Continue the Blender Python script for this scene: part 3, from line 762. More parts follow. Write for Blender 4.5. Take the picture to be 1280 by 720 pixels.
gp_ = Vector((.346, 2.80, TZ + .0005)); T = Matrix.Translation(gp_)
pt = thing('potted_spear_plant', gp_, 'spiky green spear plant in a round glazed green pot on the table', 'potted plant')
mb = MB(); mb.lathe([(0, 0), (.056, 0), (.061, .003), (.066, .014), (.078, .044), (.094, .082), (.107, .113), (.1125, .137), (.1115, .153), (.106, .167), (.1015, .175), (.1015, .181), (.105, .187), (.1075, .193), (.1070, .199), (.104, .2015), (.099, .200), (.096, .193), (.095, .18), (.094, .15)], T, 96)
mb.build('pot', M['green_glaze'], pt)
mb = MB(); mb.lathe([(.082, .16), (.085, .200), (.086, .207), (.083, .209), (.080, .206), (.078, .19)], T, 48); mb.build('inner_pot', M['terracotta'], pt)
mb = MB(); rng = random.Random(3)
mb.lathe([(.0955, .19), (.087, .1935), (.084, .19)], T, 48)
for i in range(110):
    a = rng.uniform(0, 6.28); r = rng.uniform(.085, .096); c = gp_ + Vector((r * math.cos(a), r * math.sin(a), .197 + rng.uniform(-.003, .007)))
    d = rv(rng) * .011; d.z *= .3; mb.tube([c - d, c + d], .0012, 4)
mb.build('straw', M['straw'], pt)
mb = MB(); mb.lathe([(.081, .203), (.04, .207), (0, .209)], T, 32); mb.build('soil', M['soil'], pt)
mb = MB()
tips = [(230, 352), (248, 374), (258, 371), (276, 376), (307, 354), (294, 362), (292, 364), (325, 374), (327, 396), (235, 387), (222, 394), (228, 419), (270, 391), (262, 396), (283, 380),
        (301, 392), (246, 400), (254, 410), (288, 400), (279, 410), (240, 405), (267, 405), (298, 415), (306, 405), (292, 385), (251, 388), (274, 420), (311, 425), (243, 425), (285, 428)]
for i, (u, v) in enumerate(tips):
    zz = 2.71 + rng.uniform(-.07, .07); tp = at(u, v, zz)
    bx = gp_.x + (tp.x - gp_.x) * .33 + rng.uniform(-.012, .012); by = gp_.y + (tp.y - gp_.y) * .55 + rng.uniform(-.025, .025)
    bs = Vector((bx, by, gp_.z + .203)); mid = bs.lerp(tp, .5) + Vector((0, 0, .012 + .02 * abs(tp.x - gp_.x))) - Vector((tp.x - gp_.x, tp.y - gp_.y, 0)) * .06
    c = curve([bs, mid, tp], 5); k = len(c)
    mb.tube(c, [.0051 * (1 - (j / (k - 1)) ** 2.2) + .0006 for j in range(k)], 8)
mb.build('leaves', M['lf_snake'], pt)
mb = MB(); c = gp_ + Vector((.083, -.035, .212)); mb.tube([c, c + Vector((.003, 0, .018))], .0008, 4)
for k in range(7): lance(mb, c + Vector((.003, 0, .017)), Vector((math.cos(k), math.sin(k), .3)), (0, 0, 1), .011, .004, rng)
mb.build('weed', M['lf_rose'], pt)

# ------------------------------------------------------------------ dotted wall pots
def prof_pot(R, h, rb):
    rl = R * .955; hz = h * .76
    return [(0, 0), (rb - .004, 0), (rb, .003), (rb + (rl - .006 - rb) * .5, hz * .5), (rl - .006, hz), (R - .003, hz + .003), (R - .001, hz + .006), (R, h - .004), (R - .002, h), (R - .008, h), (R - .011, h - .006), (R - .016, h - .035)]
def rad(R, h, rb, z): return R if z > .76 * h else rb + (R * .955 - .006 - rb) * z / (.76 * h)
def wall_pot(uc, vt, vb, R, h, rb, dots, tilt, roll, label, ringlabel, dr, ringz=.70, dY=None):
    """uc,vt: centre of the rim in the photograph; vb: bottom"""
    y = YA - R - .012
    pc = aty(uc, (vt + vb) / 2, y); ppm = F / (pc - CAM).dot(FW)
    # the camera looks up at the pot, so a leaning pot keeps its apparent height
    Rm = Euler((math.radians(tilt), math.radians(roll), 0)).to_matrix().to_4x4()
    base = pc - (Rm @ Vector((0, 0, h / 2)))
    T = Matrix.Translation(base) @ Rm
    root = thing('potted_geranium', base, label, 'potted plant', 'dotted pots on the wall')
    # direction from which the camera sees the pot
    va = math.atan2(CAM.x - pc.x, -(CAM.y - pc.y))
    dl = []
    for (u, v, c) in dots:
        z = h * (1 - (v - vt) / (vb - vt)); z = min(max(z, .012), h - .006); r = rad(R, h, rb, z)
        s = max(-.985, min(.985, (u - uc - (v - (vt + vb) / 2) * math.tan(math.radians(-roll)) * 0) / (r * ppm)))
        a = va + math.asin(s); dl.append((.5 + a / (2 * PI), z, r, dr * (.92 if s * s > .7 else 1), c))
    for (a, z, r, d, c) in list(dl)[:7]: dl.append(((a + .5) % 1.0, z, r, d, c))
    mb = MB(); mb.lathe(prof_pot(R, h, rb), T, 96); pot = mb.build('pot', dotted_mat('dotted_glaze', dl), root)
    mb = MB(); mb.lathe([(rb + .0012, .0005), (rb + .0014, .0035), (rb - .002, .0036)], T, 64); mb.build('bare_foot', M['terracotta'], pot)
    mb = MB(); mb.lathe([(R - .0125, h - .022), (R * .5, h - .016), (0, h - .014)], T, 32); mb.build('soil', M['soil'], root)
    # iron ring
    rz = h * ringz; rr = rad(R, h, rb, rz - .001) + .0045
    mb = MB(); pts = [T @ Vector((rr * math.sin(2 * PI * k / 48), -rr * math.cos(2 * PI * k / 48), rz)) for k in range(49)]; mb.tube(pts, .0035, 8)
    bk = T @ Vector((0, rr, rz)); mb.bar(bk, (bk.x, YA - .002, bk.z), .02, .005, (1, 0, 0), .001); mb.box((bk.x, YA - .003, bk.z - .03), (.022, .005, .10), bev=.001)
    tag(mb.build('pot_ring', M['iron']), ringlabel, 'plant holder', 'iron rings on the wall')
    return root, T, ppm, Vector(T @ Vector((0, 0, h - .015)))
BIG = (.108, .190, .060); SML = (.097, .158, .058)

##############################

Repeat the data above, word for word.

Continue the Blender Python script for this scene: part 3, from line 762. More parts follow. Write for Blender 4.5. Take the picture to be 1280 by 720 pixels.
gp_ = Vector((.346, 2.80, TZ + .0005)); T = Matrix.Translation(gp_)
pt = thing('potted_spear_plant', gp_, 'spiky green spear plant in a round glazed green pot on the table', 'potted plant')
mb = MB(); mb.lathe([(0, 0), (.056, 0), (.061, .003), (.066, .014), (.078, .044), (.094, .082), (.107, .113), (.1125, .137), (.1115, .153), (.106, .167), (.1015, .175), (.1015, .181), (.105, .187), (.1075, .193), (.1070, .199), (.104, .2015), (.099, .200), (.096, .193), (.095, .18), (.094, .15)], T, 96)
mb.build('pot', M['green_glaze'], pt)
mb = MB(); mb.lathe([(.082, .16), (.085, .200), (.086, .207), (.083, .209), (.080, .206), (.078, .19)], T, 48); mb.build('inner_pot', M['terracotta'], pt)
mb = MB(); rng = random.Random(3)
mb.lathe([(.0955, .19), (.087, .1935), (.084, .19)], T, 48)
for i in range(110):
    a = rng.uniform(0, 6.28); r = rng.uniform(.085, .096); c = gp_ + Vector((r * math.cos(a), r * math.sin(a), .197 + rng.uniform(-.003, .007)))
    d = rv(rng) * .011; d.z *= .3; mb.tube([c - d, c + d], .0012, 4)
mb.build('straw', M['straw'], pt)
mb = MB(); mb.lathe([(.081, .203), (.04, .207), (0, .209)], T, 32); mb.build('soil', M['soil'], pt)
mb = MB()
tips = [(230, 352), (248, 374), (258, 371), (276, 376), (307, 354), (294, 362), (292, 364), (325, 374), (327, 396), (235, 387), (222, 394), (228, 419), (270, 391), (262, 396), (283, 380),
        (301, 392), (246, 400), (254, 410), (288, 400), (279, 410), (240, 405), (267, 405), (298, 415), (306, 405), (292, 385), (251, 388), (274, 420), (311, 425), (243, 425), (285, 428)]
for i, (u, v) in enumerate(tips):
    zz = 2.71 + rng.uniform(-.07, .07); tp = at(u, v, zz)
    bx = gp_.x + (tp.x - gp_.x) * .33 + rng.uniform(-.012, .012); by = gp_.y + (tp.y - gp_.y) * .55 + rng.uniform(-.025, .025)
    bs = Vector((bx, by, gp_.z + .203)); mid = bs.lerp(tp, .5) + Vector((0, 0, .012 + .02 * abs(tp.x - gp_.x))) - Vector((tp.x - gp_.x, tp.y - gp_.y, 0)) * .06
    c = curve([bs, mid, tp], 5); k = len(c)
    mb.tube(c, [.0051 * (1 - (j / (k - 1)) ** 2.2) + .0006 for j in range(k)], 8)
mb.build('leaves', M['lf_snake'], pt)
mb = MB(); c = gp_ + Vector((.083, -.035, .212)); mb.tube([c, c + Vector((.003, 0, .018))], .0008, 4)
for k in range(7): lance(mb, c + Vector((.003, 0, .017)), Vector((math.cos(k), math.sin(k), .3)), (0, 0, 1), .011, .004, rng)
mb.build('weed', M['lf_rose'], pt)

# ------------------------------------------------------------------ dotted wall pots
def prof_pot(R, h, rb):
    rl = R * .955; hz = h * .76
    return [(0, 0), (rb - .004, 0), (rb, .003), (rb + (rl - .006 - rb) * .5, hz * .5), (rl - .006, hz), (R - .003, hz + .003), (R - .001, hz + .006), (R, h - .004), (R - .002, h), (R - .008, h), (R - .011, h - .006), (R - .016, h - .035)]
def rad(R, h, rb, z): return R if z > .76 * h else rb + (R * .955 - .006 - rb) * z / (.76 * h)
def wall_pot(uc, vt, vb, R, h, rb, dots, tilt, roll, label, ringlabel, dr, ringz=.70, dY=None):
    """uc,vt: centre of the rim in the photograph; vb: bottom"""
    y = YA - R - .012
    pc = aty(uc, (vt + vb) / 2, y); ppm = F / (pc - CAM).dot(FW)
    # the camera looks up at the pot, so a leaning pot keeps its apparent height
    Rm = Euler((math.radians(tilt), math.radians(roll), 0)).to_matrix().to_4x4()
    base = pc - (Rm @ Vector((0, 0, h / 2)))
    T = Matrix.Translation(base) @ Rm
    root = thing('potted_geranium', base, label, 'potted plant', 'dotted pots on the wall')
    # direction from which the camera sees the pot
    va = math.atan2(CAM.x - pc.x, -(CAM.y - pc.y))
    dl = []
    for (u, v, c) in dots:
        z = h * (1 - (v - vt) / (vb - vt)); z = min(max(z, .012), h - .006); r = rad(R, h, rb, z)
        s = max(-.985, min(.985, (u - uc - (v - (vt + vb) / 2) * math.tan(math.radians(-roll)) * 0) / (r * ppm)))
        a = va + math.asin(s); dl.append((.5 + a / (2 * PI), z, r, dr * (.92 if s * s > .7 else 1), c))
    for (a, z, r, d, c) in list(dl)[:7]: dl.append(((a + .5) % 1.0, z, r, d, c))
    mb = MB(); mb.lathe(prof_pot(R, h, rb), T, 96); pot = mb.build('pot', dotted_mat('dotted_glaze', dl), root)
    mb = MB(); mb.lathe([(rb + .0012, .0005), (rb + .0014, .0035), (rb - .002, .0036)], T, 64); mb.build('bare_foot', M['terracotta'], pot)
    mb = MB(); mb.lathe([(R - .0125, h - .022), (R * .5, h - .016), (0, h - .014)], T, 32); mb.build('soil', M['soil'], root)
    # iron ring
    rz = h * ringz; rr = rad(R, h, rb, rz - .001) + .0045
    mb = MB(); pts = [T @ Vector((rr * math.sin(2 * PI * k / 48), -rr * math.cos(2 * PI * k / 48), rz)) for k in range(49)]; mb.tube(pts, .0035, 8)
    bk = T @ Vector((0, rr, rz)); mb.bar(bk, (bk.x, YA - .002, bk.z), .02, .005, (1, 0, 0), .001); mb.box((bk.x, YA - .003, bk.z - .03), (.022, .005, .10), bev=.001)
    tag(mb.build('pot_ring', M['iron']), ringlabel, 'plant holder', 'iron rings on the wall')
    return root, T, ppm, Vector(T @ Vector((0, 0, h - .015)))
BIG = (.108, .190, .060); SML = (.097, .158, .058)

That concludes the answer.